PE: In terms of formula for selling the gas going forward, is it another case of being flexible?

TS: It is. When we build Driftwood, we are going to have a fairly large stake in the capacity of that plant, so agreements like the Vitol MoU, that helps to manage that. I do not fancy having 11mn t/yr+ of des volume, that means we would have to take 50 ships, that is a huge undertaking. Maybe someday, but I think it is better to aim for the 20-30 ship range-built into that we do have seven years to get up to that speed-and just be thoughtful about how we execute that.

PE: So, for Tellurian Marketing going forward, we might expect to see a mix of Vitol-style deals and the firm also being an active player in the global LNG market?

TS: That is right. Part of it is a logistics optimisation game, you take 10-15pc of your portfolio, maybe 20pc-you have got to work out what your risk tolerance is-and you play around with that, and the other 80pc you want to be a little bit more secure on how that gets prosecuted. We are still figuring out what that mix is, what the pricing points are, when we go into different things, but, over time, you do not want to let too much float in the prompt. You can look at one-to-two-year strip deals, three-to-five-year strip deals, and I think that if you are a prudent operator, you are going to have a lot of things in your portfolio.

 

PE: And the Vitol MoU could be the start of a deeper relationship?

TS: Vitol have been out in the market securing long-term volumes, as a lot of the traders have been. They are one of the many counterparties looking at our equity offering, but who knows where that will go.

PE: What is the driver of having 20 smaller 1.38mn-t/yr trains rather than a smaller number of larger trains? Is that a cost decision, or to increase flexibility?

TS: We set out to reduce cost, that was our primary driver at the time. When you look at when we started this company, in 2016, we saw pretty much the bottom of the current LNG market in that summer and the following winter, which was dismal, everyone was negative and depressed. In pursuing those lower costs, you come to realise that flexibility helps to drive down costs because it reduces your redundancy in the system. That was really the big driver.

PE: In an oversupplied market could you choose to run at 100pc, 95pc, 90pc etc., if you had concerns over getting a return from producing?

TS: Operators of larger trains certainly have less flexibility on that. But, if you look at a supposedly "oversupplied" market, such as in 2016, nothing got produced which did not find a home. Every supplier operated as much as they possibly could. We in the LNG space have had the good fortune that we have not had to experience shutdowns yet, maybe it will come in time.

PE: And you may be better future-proofed for that?

TS: That is certainly a possibility. But I am hoping that, in my career, I will not have to see that!

PE: What is the timing on phases?

TS: The EPC contract is in four phases. It is a 27.6mn-t/yr facility, 11mn t/yr for the first phase and 5.5mn t/yr for each of the three subsequent phases. Each plant has four turbines and four liquefaction units and every six-to-nine months a new one will come on.

PE: What are the requirements for taking FID in the first half of 2019?

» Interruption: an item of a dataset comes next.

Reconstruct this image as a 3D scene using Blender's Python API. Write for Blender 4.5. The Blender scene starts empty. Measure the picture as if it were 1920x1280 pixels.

TS: We have to get our Ferc order, that is first and foremost. That is usually within 90 days of our final environmental impact statement, so the clock is on for that. And obviously we have to finish the commercialisation of the project, which is ongoing and going pretty well. Narrowing the field has been a process. It is not like signing a set of almost identical SPAs, barring a slight discrepancy in price or a first-mover discount.

This is a group of people investing together, bringing everyone along has been a complex yet fulfilling process. But it is coming towards the end, we are circling a good group. We are very pleased at how it is now coming together.